Task objective
Output the full material exactly as it appears here.

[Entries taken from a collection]
---*---

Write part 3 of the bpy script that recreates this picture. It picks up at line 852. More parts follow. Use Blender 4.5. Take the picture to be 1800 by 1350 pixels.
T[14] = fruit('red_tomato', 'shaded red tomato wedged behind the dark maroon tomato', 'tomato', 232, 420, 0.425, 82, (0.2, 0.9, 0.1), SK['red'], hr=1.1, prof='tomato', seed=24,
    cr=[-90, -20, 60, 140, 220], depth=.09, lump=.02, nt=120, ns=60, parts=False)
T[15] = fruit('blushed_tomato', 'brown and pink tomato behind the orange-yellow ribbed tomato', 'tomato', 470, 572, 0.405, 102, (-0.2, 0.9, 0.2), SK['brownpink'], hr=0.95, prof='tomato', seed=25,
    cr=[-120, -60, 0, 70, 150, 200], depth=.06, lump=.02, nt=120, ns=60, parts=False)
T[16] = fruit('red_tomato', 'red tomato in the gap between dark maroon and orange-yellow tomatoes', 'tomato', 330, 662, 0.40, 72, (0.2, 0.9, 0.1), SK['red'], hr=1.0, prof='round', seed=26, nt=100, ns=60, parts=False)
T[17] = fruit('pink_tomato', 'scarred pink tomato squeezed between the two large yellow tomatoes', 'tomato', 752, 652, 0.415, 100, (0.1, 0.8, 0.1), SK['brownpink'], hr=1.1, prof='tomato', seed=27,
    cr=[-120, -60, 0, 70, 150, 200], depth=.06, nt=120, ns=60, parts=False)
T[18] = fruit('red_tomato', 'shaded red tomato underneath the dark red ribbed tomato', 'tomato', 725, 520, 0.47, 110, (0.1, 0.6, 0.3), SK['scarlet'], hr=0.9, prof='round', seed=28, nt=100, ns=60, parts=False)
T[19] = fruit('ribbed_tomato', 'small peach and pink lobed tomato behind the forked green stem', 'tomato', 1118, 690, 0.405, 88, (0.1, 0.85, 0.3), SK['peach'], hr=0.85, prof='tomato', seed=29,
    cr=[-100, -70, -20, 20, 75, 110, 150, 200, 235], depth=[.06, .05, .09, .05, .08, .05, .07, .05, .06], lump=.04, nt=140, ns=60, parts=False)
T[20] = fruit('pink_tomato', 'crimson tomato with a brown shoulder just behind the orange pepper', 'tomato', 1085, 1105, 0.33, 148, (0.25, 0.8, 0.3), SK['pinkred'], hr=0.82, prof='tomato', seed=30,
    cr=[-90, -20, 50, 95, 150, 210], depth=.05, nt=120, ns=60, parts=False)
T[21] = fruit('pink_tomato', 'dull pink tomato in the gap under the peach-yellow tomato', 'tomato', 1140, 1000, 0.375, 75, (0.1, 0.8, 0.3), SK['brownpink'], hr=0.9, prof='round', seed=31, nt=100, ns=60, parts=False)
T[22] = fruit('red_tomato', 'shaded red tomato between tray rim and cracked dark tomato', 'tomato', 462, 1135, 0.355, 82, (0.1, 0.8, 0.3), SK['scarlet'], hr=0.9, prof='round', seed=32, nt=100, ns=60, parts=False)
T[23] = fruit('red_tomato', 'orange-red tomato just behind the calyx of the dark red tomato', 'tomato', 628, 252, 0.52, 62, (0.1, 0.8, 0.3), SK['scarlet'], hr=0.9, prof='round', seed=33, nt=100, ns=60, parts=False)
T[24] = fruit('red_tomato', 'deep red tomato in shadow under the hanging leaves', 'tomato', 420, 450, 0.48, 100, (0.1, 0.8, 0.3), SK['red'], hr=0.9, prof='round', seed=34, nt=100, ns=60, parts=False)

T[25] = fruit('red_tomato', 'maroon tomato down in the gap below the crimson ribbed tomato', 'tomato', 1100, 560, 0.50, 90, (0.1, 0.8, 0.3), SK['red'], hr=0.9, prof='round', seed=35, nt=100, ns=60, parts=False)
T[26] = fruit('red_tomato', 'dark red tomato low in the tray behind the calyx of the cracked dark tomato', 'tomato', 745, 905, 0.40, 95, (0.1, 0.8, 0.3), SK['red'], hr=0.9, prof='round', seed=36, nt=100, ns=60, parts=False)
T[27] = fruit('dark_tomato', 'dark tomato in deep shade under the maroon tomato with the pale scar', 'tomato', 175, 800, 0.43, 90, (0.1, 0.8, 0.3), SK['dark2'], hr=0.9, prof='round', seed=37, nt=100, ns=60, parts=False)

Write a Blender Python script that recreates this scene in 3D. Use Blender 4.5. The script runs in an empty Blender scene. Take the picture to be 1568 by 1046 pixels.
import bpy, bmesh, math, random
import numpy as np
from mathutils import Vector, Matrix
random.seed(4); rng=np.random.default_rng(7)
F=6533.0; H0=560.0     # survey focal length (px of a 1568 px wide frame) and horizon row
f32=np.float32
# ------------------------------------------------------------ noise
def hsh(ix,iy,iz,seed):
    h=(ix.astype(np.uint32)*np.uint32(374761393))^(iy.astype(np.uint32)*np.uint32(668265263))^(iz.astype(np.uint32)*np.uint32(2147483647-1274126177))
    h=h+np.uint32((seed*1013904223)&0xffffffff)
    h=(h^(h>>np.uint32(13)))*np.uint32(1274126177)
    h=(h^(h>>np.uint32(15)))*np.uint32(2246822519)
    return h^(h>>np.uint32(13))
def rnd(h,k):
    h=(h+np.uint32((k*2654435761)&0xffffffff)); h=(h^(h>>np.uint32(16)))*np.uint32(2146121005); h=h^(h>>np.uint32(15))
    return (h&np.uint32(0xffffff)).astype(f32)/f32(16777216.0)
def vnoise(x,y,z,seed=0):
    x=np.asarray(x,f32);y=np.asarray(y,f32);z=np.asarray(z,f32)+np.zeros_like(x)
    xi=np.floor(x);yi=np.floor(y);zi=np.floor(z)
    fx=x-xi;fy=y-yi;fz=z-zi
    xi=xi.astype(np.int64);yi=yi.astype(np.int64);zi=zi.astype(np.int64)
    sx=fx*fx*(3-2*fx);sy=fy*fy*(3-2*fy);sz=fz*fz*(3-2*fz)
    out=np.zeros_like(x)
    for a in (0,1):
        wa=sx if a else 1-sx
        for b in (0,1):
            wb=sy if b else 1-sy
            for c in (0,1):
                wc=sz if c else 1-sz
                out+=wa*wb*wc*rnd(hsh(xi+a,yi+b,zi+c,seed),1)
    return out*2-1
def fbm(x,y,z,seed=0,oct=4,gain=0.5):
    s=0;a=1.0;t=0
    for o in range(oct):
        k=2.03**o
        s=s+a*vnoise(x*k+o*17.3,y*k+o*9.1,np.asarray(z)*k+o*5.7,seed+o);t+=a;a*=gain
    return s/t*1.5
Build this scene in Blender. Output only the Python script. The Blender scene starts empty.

---*---

Final answer
Write part 3 of the bpy script that recreates this picture. It picks up at line 852. More parts follow. Use Blender 4.5. Take the picture to be 1800 by 1350 pixels.
T[14] = fruit('red_tomato', 'shaded red tomato wedged behind the dark maroon tomato', 'tomato', 232, 420, 0.425, 82, (0.2, 0.9, 0.1), SK['red'], hr=1.1, prof='tomato', seed=24,
    cr=[-90, -20, 60, 140, 220], depth=.09, lump=.02, nt=120, ns=60, parts=False)
T[15] = fruit('blushed_tomato', 'brown and pink tomato behind the orange-yellow ribbed tomato', 'tomato', 470, 572, 0.405, 102, (-0.2, 0.9, 0.2), SK['brownpink'], hr=0.95, prof='tomato', seed=25,
    cr=[-120, -60, 0, 70, 150, 200], depth=.06, lump=.02, nt=120, ns=60, parts=False)
T[16] = fruit('red_tomato', 'red tomato in the gap between dark maroon and orange-yellow tomatoes', 'tomato', 330, 662, 0.40, 72, (0.2, 0.9, 0.1), SK['red'], hr=1.0, prof='round', seed=26, nt=100, ns=60, parts=False)
T[17] = fruit('pink_tomato', 'scarred pink tomato squeezed between the two large yellow tomatoes', 'tomato', 752, 652, 0.415, 100, (0.1, 0.8, 0.1), SK['brownpink'], hr=1.1, prof='tomato', seed=27,
    cr=[-120, -60, 0, 70, 150, 200], depth=.06, nt=120, ns=60, parts=False)
T[18] = fruit('red_tomato', 'shaded red tomato underneath the dark red ribbed tomato', 'tomato', 725, 520, 0.47, 110, (0.1, 0.6, 0.3), SK['scarlet'], hr=0.9, prof='round', seed=28, nt=100, ns=60, parts=False)
T[19] = fruit('ribbed_tomato', 'small peach and pink lobed tomato behind the forked green stem', 'tomato', 1118, 690, 0.405, 88, (0.1, 0.85, 0.3), SK['peach'], hr=0.85, prof='tomato', seed=29,
    cr=[-100, -70, -20, 20, 75, 110, 150, 200, 235], depth=[.06, .05, .09, .05, .08, .05, .07, .05, .06], lump=.04, nt=140, ns=60, parts=False)
T[20] = fruit('pink_tomato', 'crimson tomato with a brown shoulder just behind the orange pepper', 'tomato', 1085, 1105, 0.33, 148, (0.25, 0.8, 0.3), SK['pinkred'], hr=0.82, prof='tomato', seed=30,
    cr=[-90, -20, 50, 95, 150, 210], depth=.05, nt=120, ns=60, parts=False)
T[21] = fruit('pink_tomato', 'dull pink tomato in the gap under the peach-yellow tomato', 'tomato', 1140, 1000, 0.375, 75, (0.1, 0.8, 0.3), SK['brownpink'], hr=0.9, prof='round', seed=31, nt=100, ns=60, parts=False)
T[22] = fruit('red_tomato', 'shaded red tomato between tray rim and cracked dark tomato', 'tomato', 462, 1135, 0.355, 82, (0.1, 0.8, 0.3), SK['scarlet'], hr=0.9, prof='round', seed=32, nt=100, ns=60, parts=False)
T[23] = fruit('red_tomato', 'orange-red tomato just behind the calyx of the dark red tomato', 'tomato', 628, 252, 0.52, 62, (0.1, 0.8, 0.3), SK['scarlet'], hr=0.9, prof='round', seed=33, nt=100, ns=60, parts=False)
T[24] = fruit('red_tomato', 'deep red tomato in shadow under the hanging leaves', 'tomato', 420, 450, 0.48, 100, (0.1, 0.8, 0.3), SK['red'], hr=0.9, prof='round', seed=34, nt=100, ns=60, parts=False)

T[25] = fruit('red_tomato', 'maroon tomato down in the gap below the crimson ribbed tomato', 'tomato', 1100, 560, 0.50, 90, (0.1, 0.8, 0.3), SK['red'], hr=0.9, prof='round', seed=35, nt=100, ns=60, parts=False)
T[26] = fruit('red_tomato', 'dark red tomato low in the tray behind the calyx of the cracked dark tomato', 'tomato', 745, 905, 0.40, 95, (0.1, 0.8, 0.3), SK['red'], hr=0.9, prof='round', seed=36, nt=100, ns=60, parts=False)
T[27] = fruit('dark_tomato', 'dark tomato in deep shade under the maroon tomato with the pale scar', 'tomato', 175, 800, 0.43, 90, (0.1, 0.8, 0.3), SK['dark2'], hr=0.9, prof='round', seed=37, nt=100, ns=60, parts=False)

Write a Blender Python script that recreates this scene in 3D. Use Blender 4.5. The script runs in an empty Blender scene. Take the picture to be 1568 by 1046 pixels.
import bpy, bmesh, math, random
import numpy as np
from mathutils import Vector, Matrix
random.seed(4); rng=np.random.default_rng(7)
F=6533.0; H0=560.0     # survey focal length (px of a 1568 px wide frame) and horizon row
f32=np.float32
# ------------------------------------------------------------ noise
def hsh(ix,iy,iz,seed):
    h=(ix.astype(np.uint32)*np.uint32(374761393))^(iy.astype(np.uint32)*np.uint32(668265263))^(iz.astype(np.uint32)*np.uint32(2147483647-1274126177))
    h=h+np.uint32((seed*1013904223)&0xffffffff)
    h=(h^(h>>np.uint32(13)))*np.uint32(1274126177)
    h=(h^(h>>np.uint32(15)))*np.uint32(2246822519)
    return h^(h>>np.uint32(13))
def rnd(h,k):
    h=(h+np.uint32((k*2654435761)&0xffffffff)); h=(h^(h>>np.uint32(16)))*np.uint32(2146121005); h=h^(h>>np.uint32(15))
    return (h&np.uint32(0xffffff)).astype(f32)/f32(16777216.0)
def vnoise(x,y,z,seed=0):
    x=np.asarray(x,f32);y=np.asarray(y,f32);z=np.asarray(z,f32)+np.zeros_like(x)
    xi=np.floor(x);yi=np.floor(y);zi=np.floor(z)
    fx=x-xi;fy=y-yi;fz=z-zi
    xi=xi.astype(np.int64);yi=yi.astype(np.int64);zi=zi.astype(np.int64)
    sx=fx*fx*(3-2*fx);sy=fy*fy*(3-2*fy);sz=fz*fz*(3-2*fz)
    out=np.zeros_like(x)
    for a in (0,1):
        wa=sx if a else 1-sx
        for b in (0,1):
            wb=sy if b else 1-sy
            for c in (0,1):
                wc=sz if c else 1-sz
                out+=wa*wb*wc*rnd(hsh(xi+a,yi+b,zi+c,seed),1)
    return out*2-1
def fbm(x,y,z,seed=0,oct=4,gain=0.5):
    s=0;a=1.0;t=0
    for o in range(oct):
        k=2.03**o
        s=s+a*vnoise(x*k+o*17.3,y*k+o*9.1,np.asarray(z)*k+o*5.7,seed+o);t+=a;a*=gain
    return s/t*1.5
Build this scene in Blender. Output only the Python script. The Blender scene starts empty.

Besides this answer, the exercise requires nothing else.